Le Temps des Valeurs

4.59.C L’entreprise libérée : une philosophie pratique stimulée par un écosystème par Isaac Getz et Laurent Marbacher (3)


Les raisons de la libération d’entreprises aujourd’hui et son impact économique et humain

Aujourd'hui l’entreprise libérée rencontre beaucoup d’intérêt, voire un enthousiasme majeur. Plus important encore, le nombre d’entreprises qui se lancent concrètement dans la libération est en croissance constante. Chaque semaine, nous prenons connaissance d’une ou plusieurs entreprises qui ont entamé leur libération – et nous ne prétendons pas avoir une vue exhaustive du phénomène. Comme nous l’avons évoqué ci-dessus, l’écosystème a constitué un facteur important de cette accélération, mais il n’est, à notre sens, certainement pas le seul.
 
En effet, les alternatives – théoriques et surtout pratiques – au modèle traditionnel d’organisation hiérarchiques sont apparues quasiment avec la naissance de celui-ci. Au début du XIXe siècle, Robert Owen a déjà construit et conceptualisé les usines et les communautés d’ouvriers ; dans les années 1820, c’est le tour de Charles Fourier et de ses phalanstères ; dans les années 1830, c’est l’université autogérée de Thomas Jefferson en Virginie. Au XXe siècle, pour ne citer quelques autres praticiens et théoriciens, c’est Bata et ses usines d’avant la Deuxième Guerre mondiale, c’est McGregor dans les années 1960, la Sociocratie de Gerard Endenburg aux Pays-Bas dans les années 1970 (21), l’approche socio-dynamique et d’auto-organisation de Jean-Christian Fauvet dans les années 1980 (22), c’est Tom Peters et ses équipes autogérées dans les années 1990 (23), Garry Hamel et sa fin du management dans les années 2000 (24)… Et pourtant, malgré leur statut des véritables stars – à l’exception de Fourier et d’Endenburg – aucune de ces alternatives n’a suscité une adhésion pratique importante.
 
Par exemple, les organisations patronales ont rejeté les approches proposées par Owen et plus tard par McGregor. Owen, ainsi qu’Endenburg, ont fait du lobbying politique pour modifier les lois en faveur des modes d’organisation d’entreprise qu’ils prônaient – Endenburg avec succès aux Pays-Bas en créant le nouveau statut d’entreprise « sociocratique » – sans toutefois susciter beaucoup d’adhésions.

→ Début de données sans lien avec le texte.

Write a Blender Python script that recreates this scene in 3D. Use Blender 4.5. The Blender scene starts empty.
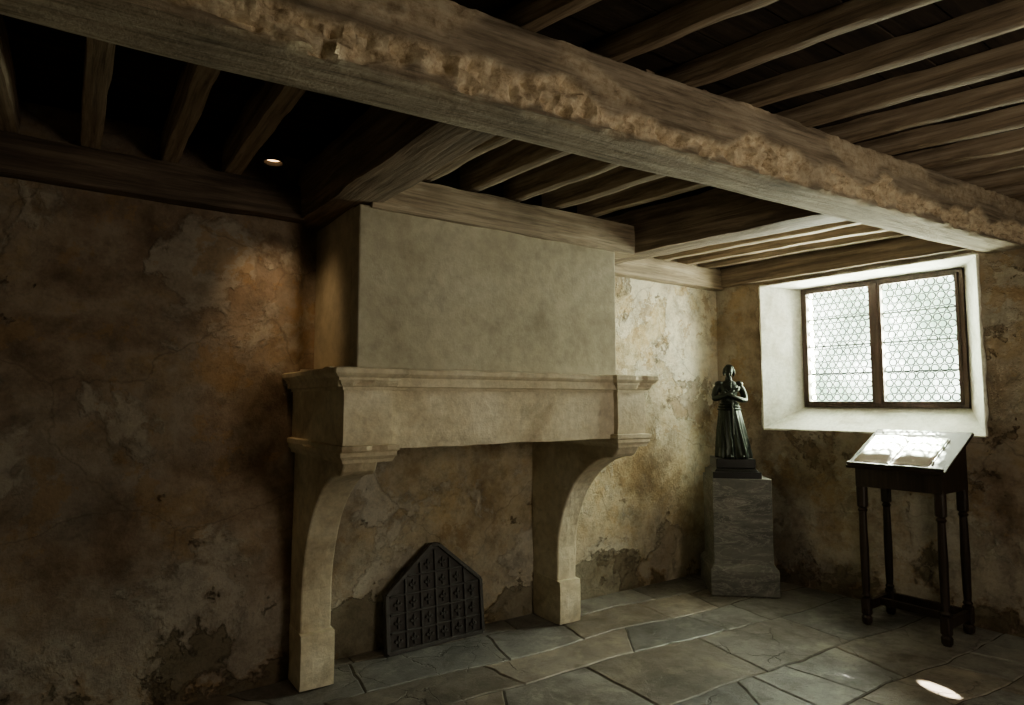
import bpy, math, random
from mathutils import Vector, Matrix, noise, Euler
random.seed(7)
S=bpy.context.scene
COL=S.collection
S.view_settings.view_transform='AgX'
S.view_settings.look='AgX - Medium High Contrast'
S.view_settings.exposure=.32
# ------------------------------------------------------------ node helpers
def newmat(name):
    m=bpy.data.materials.new(name); m.use_nodes=True
    nt=m.node_tree; nt.nodes.clear()
    out=nt.nodes.new('ShaderNodeOutputMaterial'); b=nt.nodes.new('ShaderNodeBsdfPrincipled')
    nt.links.new(b.outputs[0],out.inputs[0])
    return m,nt,b,out
def coords(nt,scale=(1,1,1)):
    tc=nt.nodes.new('ShaderNodeTexCoord'); mp=nt.nodes.new('ShaderNodeMapping')
    mp.inputs['Scale'].default_value=scale
    nt.links.new(tc.outputs['Object'],mp.inputs[0]); return mp.outputs[0]
def noi(nt,co,sc,det=6,rough=.6,dist=0.):
    n=nt.nodes.new('ShaderNodeTexNoise'); n.inputs['Scale'].default_value=sc
    n.inputs['Detail'].default_value=det; n.inputs['Roughness'].default_value=rough
    n.inputs['Distortion'].default_value=dist
    nt.links.new(co,n.inputs['Vector']); return n.outputs['Fac']
def ramp(nt,fac,stops):
    r=nt.nodes.new('ShaderNodeValToRGB'); el=r.color_ramp.elements
    while len(el)<len(stops): el.new(.5)
    for e,(p,c) in zip(el,stops):
        e.position=p; e.color=(c if len(c)==4 else (*c,1)) if not isinstance(c,(int,float)) else (c,c,c,1)
    nt.links.new(fac,r.inputs[0]); return r.outputs[0]
def mix(nt,f,a,b,mode='MIX'):
    m=nt.nodes.new('ShaderNodeMix'); m.data_type='RGBA'; m.blend_type=mode
    for i,v in ((0,f),(6,a),(7,b)):
        if isinstance(v,(int,float)): m.inputs[i].default_value=v
        elif isinstance(v,tuple): m.inputs[i].default_value=(*v,1)
        else: nt.links.new(v,m.inputs[i])
    return m.outputs[2]
def math_(nt,op,a,b=0.,clamp=False):
    m=nt.nodes.new('ShaderNodeMath'); m.operation=op; m.use_clamp=clamp
    for i,v in ((0,a),(1,b)):
        if isinstance(v,(int,float)): m.inputs[i].default_value=v
        else: nt.links.new(v,m.inputs[i])
    return m.outputs[0]
def bump(nt,b,h,strength=.4,dist=.02):
    n=nt.nodes.new('ShaderNodeBump'); n.inputs['Strength'].default_value=strength; n.inputs['Distance'].default_value=dist
    nt.links.new(h,n.inputs['Height']); nt.links.new(n.outputs[0],b.inputs['Normal'])
L=lambda nt,a,b:nt.links.new(a,b)

# ------------------------------------------------------------ materials
def m_plaster(name,kind):
    m,nt,b,o=newmat(name); co=coords(nt)
    sep=nt.nodes.new('ShaderNodeSeparateXYZ'); L(nt,co,sep.inputs[0])
    n1=noi(nt,co,1.6,9,.64,.15); n2=noi(nt,co,1.5,10,.66,.2); n3=noi(nt,co,9,9,.75); n4=noi(nt,co,.8,4,.5,.3)
    n5=noi(nt,co,1.25,11,.68,.2); n6=noi(nt,co,55,4,.7); n7=noi(nt,co,3.6,9,.7,.1); n8=noi(nt,co,2.7,10,.7,.1)
    n9=noi(nt,co,1.05,9,.6,.2)
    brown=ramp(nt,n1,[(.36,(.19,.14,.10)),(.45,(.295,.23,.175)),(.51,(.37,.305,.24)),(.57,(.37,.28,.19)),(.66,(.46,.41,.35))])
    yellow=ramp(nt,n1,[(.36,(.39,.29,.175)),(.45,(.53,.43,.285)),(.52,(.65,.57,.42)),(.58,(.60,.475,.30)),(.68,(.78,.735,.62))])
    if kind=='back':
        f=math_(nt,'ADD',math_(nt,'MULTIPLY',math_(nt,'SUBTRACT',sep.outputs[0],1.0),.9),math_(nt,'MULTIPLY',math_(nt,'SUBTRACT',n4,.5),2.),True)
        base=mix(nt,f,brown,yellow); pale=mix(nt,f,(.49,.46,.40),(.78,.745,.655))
    else:
        base=mix(nt,.08,brown,yellow); pale=(.50,.46,.39)
    g9=ramp(nt,n9,[(.50,0.),(.60,1.)])
    base=mix(nt,math_(nt,'MULTIPLY',g9,.35),base,(.38,.365,.335))
    patch=ramp(nt,n2,[(.515,0.),(.545,1.)])
    base=mix(nt,math_(nt,'MULTIPLY',patch,.55),base,pale)
    p3=ramp(nt,n7,[(.36,1.),(.47,0.)])
    base=mix(nt,math_(nt,'MULTIPLY',p3,.36),base,(.19,.135,.09))
    p8=ramp(nt,n8,[(.41,1.),(.425,0.)])
    base=mix(nt,math_(nt,'MULTIPLY',p8,.5),base,(.36,.24,.13))
    p2=ramp(nt,n5,[(.425,1.),(.433,0.)])
    base=mix(nt,math_(nt,'MULTIPLY',p2,.5),base,(.23,.16,.105))
    pe=ramp(nt,n5,[(.420,0.),(.430,1.),(.440,0.)])
    base=mix(nt,math_(nt,'MULTIPLY',pe,.4),base,(.10,.072,.047))
    # hairline cracks
    v=nt.nodes.new('ShaderNodeTexVoronoi'); v.feature='DISTANCE_TO_EDGE'; v.inputs['Scale'].default_value=.9
    wr=nt.nodes.new('ShaderNodeVectorMath'); wr.operation='ADD'
    nz=nt.nodes.new('ShaderNodeTexNoise'); nz.inputs['Scale'].default_value=2; nz.inputs['Detail'].default_value=8; L(nt,co,nz.inputs['Vector'])
    sc=nt.nodes.new('ShaderNodeVectorMath'); sc.operation='SCALE'; sc.inputs['Scale'].default_value=.5; L(nt,nz.outputs['Color'],sc.inputs[0])
    L(nt,co,wr.inputs[0]); L(nt,sc.outputs[0],wr.inputs[1]); L(nt,wr.outputs[0],v.inputs['Vector'])
    cr=ramp(nt,v.outputs['Distance'],[(.0,1.),(.006,0.)])
    base=mix(nt,math_(nt,'MULTIPLY',cr,.35),base,(.08,.06,.04))
    # damp zone low on the wall
    hh0=math_(nt,'ADD',sep.outputs[2],math_(nt,'MULTIPLY',math_(nt,'SUBTRACT',n2,.5),-2.4))
    hh1=math_(nt,'ADD',hh0,math_(nt,'MULTIPLY',math_(nt,'SUBTRACT',n7,.5),-1.2))
    bloom=ramp(nt,hh1,[(.14,0.),(.24,1.),(.50,.8),(.9,0.)])
    base=mix(nt,math_(nt,'MULTIPLY',bloom,.45),base,(.55,.53,.48))
    damp=ramp(nt,hh1,[(.07,1.),(.12,0.)])
    base=mix(nt,math_(nt,'MULTIPLY',damp,.65),base,(.15,.125,.08))
    base=mix(nt,.6,base,ramp(nt,n3,[(.34,.45),(.54,1.)]),'MULTIPLY')
    base=mix(nt,.25,base,ramp(nt,n6,[(.3,.5),(.6,1.)]),'MULTIPLY')
    L(nt,base,b.inputs['Base Color']); b.inputs['Roughness'].default_value=.92
    hh=math_(nt,'ADD',math_(nt,'MULTIPLY',n3,.6),math_(nt,'ADD',math_(nt,'MULTIPLY',patch,.2),math_(nt,'ADD',math_(nt,'MULTIPLY',n2,.8),math_(nt,'MULTIPLY',p2,-.45))))
    hh=math_(nt,'ADD',hh,math_(nt,'ADD',math_(nt,'MULTIPLY',n6,.14),math_(nt,'ADD',math_(nt,'MULTIPLY',damp,-.35),math_(nt,'MULTIPLY',n7,.5))))
    bump(nt,b,hh,1.,.03); return m
def m_stone(name,c1,c2,c3,sc=3.,bs=.35,st=.35):
    m,nt,b,o=newmat(name); co=coords(nt)
    n1=noi(nt,co,sc,9,.66,.4); n2=noi(nt,co,sc*9,8,.7); n3=noi(nt,co,sc*2.3,8,.7,.3)
    c=ramp(nt,n1,[(.36,c1),(.5,c2),(.64,c3)])
    c=mix(nt,.6,c,ramp(nt,n2,[(.3,.6),(.6,1.)]),'MULTIPLY')
    c=mix(nt,math_(nt,'MULTIPLY',ramp(nt,n3,[(.34,1.),(.46,0.)]),st),c,tuple(x*.45 for x in c1))
    L(nt,c,b.inputs['Base Color']); b.inputs['Roughness'].default_value=.85
    bump(nt,b,math_(nt,'ADD',n2,math_(nt,'MULTIPLY',n1,1.5)),bs,.015); return m
def m_wood(name,c1,c2,c3,rough=.75,axis=0,bs=.5,sc=1.):
    m,nt,b,o=newmat(name)
    s=[16*sc,16*sc,16*sc]; s[axis]=.9*sc
    co=coords(nt,tuple(s)); co2=coords(nt)
    n1=noi(nt,co,1.2,8,.68,.6); n2=noi(nt,co2,2.5,6,.6); n3=noi(nt,co,4.,4,.6)
    c=ramp(nt,n1,[(.32,c1),(.5,c2),(.66,c3)])
    c=mix(nt,.5,c,ramp(nt,n2,[(.3,.5),(.6,1.)]),'MULTIPLY')
    c=mix(nt,.4,c,ramp(nt,n3,[(.36,.35),(.48,1.)]),'MULTIPLY')
    L(nt,c,b.inputs['Base Color']); b.inputs['Roughness'].default_value=rough
    bump(nt,b,math_(nt,'ADD',n1,math_(nt,'MULTIPLY',n3,.5)),bs,.012); return m
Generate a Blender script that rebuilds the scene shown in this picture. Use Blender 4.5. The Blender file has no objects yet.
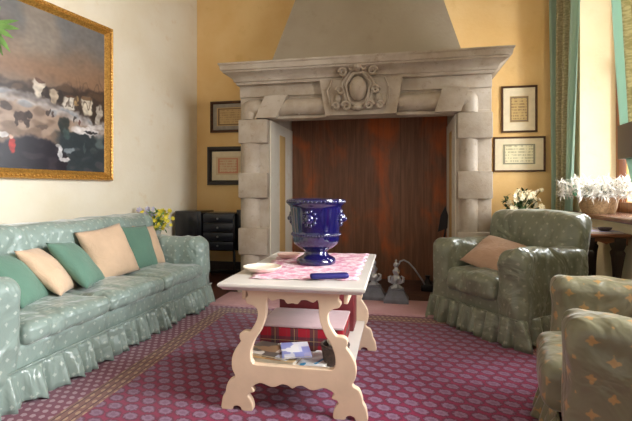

Peters et Hamel, appelés aux États-Unis des übergurus et publiant régulièrement dans les pages de la Harvard Business Review et dans d’autres titres de la presse influente auprès des patrons, n’ont pas réussi, eux non plus, à susciter la mise en œuvre de leurs thèses.
 
Nous avons décrit l’écosystème qui a contribué à l’essor des entreprises libérées depuis 2012 en France et ailleurs. Toutefois, un autre facteur important a contribué à cet essor : le changement d’époque. Le prospectiviste Marc Halévy considère que ce tournant est survenu  en 2005, et qu’il a été bien sûr exacerbé du fait de la crise financière. Selon Halévy, mais aussi selon J.-F. Zobrist, par exemple, vers le milieu des années 2000, l’imprévisibilité et la turbulence du monde sont devenues telles que le modèle de la bureaucratie hiérarchique, qui, jusque- là, parvenait à absorber les coûts cachés du contrôle et à s’adapter vaille que vaille, a atteint ses limites. On a vu des groupes auparavant intouchables comme Kodak, Sony, Nokia Mobile, PSA, SFR, Areva s’effondrer ou perdre leur indépendance de façon précipitée. En effet, la bureaucratie hiérarchique est le contraire de l’entreprise agile, réactive, résiliente, voire anti-fragile – pour prendre le concept de Nassim Taleb - capable de s’adapter, voire de profiter de l’environnement turbulent. Il ne s’agit donc pas seulement d’entreprises qui ont le dos au mur, mais aussi de celles qui, conscientes de leur inadéquation à notre époque, ont décidé de transformer leur modèle de bureaucratie hiérarchique.
 
Les patrons libérateurs donnent des explications différentes des bénéfices qu’ils espèrent récolter ou récoltent déjà pour l’entreprise. Toutefois, ils se retrouvent tous dans une sorte de chaîne naturelle de bénéfices de l’entreprise libérée.
 
Le premier bénéfice consiste en la création d’un mode organisationnel naturel pour l’homme – c’est un bénéfice humain. Comme nous l’avons déjà largement expliqué, le modèle traditionnel de la bureaucratie hiérarchique ne saura pas satisfaire – par la nature de ce modèle fondé sur la méfiance et le contrôle – les besoins psychologiques universels des salariés. Il ne les satisfait pas, parce qu’il est tourné uniquement vers les besoins de l’entreprise. Ainsi, l’entreprise part du besoin de l’actionnaire, par exemple l’atteinte d’un EBITDA 11 %, pour concevoir un modèle économique et des processus qui permettent d’espérer le réaliser, pour ensuite déterminer les ressources nécessaires pour faire marcher ces processus. La dernière de ces ressources est la ressource humaine. Dans ces conditions, il est normal que les « besoins de la ressource humaine » soient une notion marginale, voire incongrue. Ce n’est pas le cas dans l’entreprise libérée qui commence par créer un mode organisationnel qui satisfait aux besoins naturels des salariés. Le constat de ce bénéfice – dans les faibles taux d’absentéisme et de turnover, mais aussi dans le changement de posture, dans la fierté des gens ou simplement leurs sourires – ouvre la possibilité de récolter les bénéfices économiques qui en résultent.
 
En effet, dans l’entreprise libérée, les salariés auto-motivés et engagés, jouissent de la liberté et de la responsabilité complètes, d’en- treprendre toute action qu’eux-mêmes estiment la meilleure pour l’entreprise. S’ils partagent la vision-rêve de l’entreprise, il est naturel que, chaque jour, ils fassent de leur mieux pour la réaliser – plutôt que de faire « le minimum syndical » comme le dit si bien l’expression. Ainsi, la vision détermine la forme du principal bénéfice  économique.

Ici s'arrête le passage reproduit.